SET PROBLEM -
In the listing below, find the line with "sc.view_settings.exposure = -0.1", then repeat exactly every line from the top through that one.

PROVIDED MATERIAL -
[Start]

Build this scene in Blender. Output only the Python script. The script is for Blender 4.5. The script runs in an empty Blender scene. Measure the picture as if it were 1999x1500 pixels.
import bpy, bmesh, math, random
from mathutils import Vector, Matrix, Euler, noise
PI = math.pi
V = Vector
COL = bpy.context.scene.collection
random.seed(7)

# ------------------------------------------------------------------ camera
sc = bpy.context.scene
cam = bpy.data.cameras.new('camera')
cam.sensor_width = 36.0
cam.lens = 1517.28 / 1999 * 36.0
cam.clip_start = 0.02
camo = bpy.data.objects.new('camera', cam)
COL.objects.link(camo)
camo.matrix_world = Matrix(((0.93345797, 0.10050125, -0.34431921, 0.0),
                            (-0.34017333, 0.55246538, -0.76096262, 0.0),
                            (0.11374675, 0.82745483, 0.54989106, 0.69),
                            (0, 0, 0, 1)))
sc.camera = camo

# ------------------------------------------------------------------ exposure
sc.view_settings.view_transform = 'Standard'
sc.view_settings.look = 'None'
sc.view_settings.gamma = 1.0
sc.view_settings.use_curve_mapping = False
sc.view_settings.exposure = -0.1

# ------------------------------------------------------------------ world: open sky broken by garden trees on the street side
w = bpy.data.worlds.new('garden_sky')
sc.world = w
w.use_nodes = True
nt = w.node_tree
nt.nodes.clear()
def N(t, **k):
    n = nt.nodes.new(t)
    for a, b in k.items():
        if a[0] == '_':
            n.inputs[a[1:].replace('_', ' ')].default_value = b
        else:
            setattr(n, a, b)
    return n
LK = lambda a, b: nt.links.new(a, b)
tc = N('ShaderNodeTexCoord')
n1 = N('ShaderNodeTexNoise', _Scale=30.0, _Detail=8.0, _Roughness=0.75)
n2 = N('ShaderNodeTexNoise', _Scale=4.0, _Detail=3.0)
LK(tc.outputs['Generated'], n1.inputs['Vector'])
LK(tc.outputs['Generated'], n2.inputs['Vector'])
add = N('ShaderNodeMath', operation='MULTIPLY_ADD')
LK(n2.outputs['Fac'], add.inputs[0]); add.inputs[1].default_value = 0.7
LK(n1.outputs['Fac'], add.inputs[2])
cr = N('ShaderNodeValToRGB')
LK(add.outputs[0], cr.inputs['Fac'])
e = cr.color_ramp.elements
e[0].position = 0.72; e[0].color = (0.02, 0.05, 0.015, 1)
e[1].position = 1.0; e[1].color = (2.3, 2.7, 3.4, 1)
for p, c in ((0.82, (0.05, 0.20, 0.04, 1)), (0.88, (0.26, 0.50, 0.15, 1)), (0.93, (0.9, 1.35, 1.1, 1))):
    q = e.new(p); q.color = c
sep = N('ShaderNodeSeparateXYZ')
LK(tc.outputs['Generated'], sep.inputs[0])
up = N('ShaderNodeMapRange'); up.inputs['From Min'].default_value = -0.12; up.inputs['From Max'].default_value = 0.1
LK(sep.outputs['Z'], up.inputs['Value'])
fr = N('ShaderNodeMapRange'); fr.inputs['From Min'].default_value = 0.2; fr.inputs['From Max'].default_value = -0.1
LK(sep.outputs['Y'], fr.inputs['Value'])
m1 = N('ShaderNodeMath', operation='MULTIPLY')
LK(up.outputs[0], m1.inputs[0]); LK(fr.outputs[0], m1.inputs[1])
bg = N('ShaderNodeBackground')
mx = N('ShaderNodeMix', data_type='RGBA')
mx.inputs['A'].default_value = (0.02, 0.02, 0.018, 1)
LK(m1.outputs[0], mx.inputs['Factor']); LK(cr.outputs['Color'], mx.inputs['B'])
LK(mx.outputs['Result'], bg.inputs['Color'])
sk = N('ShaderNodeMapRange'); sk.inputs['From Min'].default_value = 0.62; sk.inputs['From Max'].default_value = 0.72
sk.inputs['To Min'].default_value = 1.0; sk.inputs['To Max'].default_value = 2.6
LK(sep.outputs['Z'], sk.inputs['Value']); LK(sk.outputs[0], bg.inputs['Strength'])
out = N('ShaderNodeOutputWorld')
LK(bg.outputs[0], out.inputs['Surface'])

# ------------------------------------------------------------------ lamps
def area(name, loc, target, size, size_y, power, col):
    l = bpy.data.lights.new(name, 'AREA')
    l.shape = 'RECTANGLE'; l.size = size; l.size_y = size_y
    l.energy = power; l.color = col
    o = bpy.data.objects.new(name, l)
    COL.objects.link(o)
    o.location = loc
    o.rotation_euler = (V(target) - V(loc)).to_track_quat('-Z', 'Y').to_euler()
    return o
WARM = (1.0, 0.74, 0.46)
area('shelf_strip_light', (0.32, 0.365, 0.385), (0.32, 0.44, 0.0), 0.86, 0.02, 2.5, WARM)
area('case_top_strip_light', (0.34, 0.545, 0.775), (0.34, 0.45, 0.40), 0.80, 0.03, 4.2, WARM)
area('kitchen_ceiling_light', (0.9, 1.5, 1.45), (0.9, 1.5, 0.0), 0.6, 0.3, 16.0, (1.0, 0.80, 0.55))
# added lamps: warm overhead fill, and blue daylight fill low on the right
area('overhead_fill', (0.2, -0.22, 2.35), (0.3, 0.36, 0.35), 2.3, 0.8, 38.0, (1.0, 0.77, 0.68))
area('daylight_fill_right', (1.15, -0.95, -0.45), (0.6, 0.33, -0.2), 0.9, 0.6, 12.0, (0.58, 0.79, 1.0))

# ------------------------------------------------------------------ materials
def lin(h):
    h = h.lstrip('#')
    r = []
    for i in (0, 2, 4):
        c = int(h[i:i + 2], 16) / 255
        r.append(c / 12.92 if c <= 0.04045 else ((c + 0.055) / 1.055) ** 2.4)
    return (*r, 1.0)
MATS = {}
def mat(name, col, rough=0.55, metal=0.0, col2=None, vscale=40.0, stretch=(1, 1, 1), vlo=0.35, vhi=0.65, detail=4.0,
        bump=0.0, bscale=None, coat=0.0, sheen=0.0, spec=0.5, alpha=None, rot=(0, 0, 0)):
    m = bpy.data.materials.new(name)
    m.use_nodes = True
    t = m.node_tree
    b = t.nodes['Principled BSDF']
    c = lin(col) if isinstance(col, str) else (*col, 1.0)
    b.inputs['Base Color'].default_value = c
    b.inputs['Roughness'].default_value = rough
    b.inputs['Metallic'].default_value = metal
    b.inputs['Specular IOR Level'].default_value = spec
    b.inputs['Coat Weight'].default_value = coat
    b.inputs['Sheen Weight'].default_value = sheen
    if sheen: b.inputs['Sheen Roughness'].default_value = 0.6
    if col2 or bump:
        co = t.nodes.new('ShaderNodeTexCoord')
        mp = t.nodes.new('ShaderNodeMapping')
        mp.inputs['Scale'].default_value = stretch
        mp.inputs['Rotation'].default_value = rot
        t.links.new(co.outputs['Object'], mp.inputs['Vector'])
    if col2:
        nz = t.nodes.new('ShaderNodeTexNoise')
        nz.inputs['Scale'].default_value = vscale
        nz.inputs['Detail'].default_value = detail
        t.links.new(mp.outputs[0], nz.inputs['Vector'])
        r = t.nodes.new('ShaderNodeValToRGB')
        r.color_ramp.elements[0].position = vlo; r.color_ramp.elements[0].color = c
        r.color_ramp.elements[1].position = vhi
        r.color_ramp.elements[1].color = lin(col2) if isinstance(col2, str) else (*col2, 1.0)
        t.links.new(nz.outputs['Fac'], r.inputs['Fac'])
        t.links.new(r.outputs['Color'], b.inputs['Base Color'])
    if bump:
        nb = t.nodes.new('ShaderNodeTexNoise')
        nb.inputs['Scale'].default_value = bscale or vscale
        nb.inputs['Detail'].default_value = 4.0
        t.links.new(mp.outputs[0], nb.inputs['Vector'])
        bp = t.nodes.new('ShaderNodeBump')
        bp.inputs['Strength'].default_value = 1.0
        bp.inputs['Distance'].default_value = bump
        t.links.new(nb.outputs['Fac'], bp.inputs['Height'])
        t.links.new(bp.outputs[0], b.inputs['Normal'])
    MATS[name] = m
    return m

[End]

WRITTEN SOLUTION -
Build this scene in Blender. Output only the Python script. The script is for Blender 4.5. The script runs in an empty Blender scene. Measure the picture as if it were 1999x1500 pixels.
import bpy, bmesh, math, random
from mathutils import Vector, Matrix, Euler, noise
PI = math.pi
V = Vector
COL = bpy.context.scene.collection
random.seed(7)

# ------------------------------------------------------------------ camera
sc = bpy.context.scene
cam = bpy.data.cameras.new('camera')
cam.sensor_width = 36.0
cam.lens = 1517.28 / 1999 * 36.0
cam.clip_start = 0.02
camo = bpy.data.objects.new('camera', cam)
COL.objects.link(camo)
camo.matrix_world = Matrix(((0.93345797, 0.10050125, -0.34431921, 0.0),
                            (-0.34017333, 0.55246538, -0.76096262, 0.0),
                            (0.11374675, 0.82745483, 0.54989106, 0.69),
                            (0, 0, 0, 1)))
sc.camera = camo

# ------------------------------------------------------------------ exposure
sc.view_settings.view_transform = 'Standard'
sc.view_settings.look = 'None'
sc.view_settings.gamma = 1.0
sc.view_settings.use_curve_mapping = False
sc.view_settings.exposure = -0.1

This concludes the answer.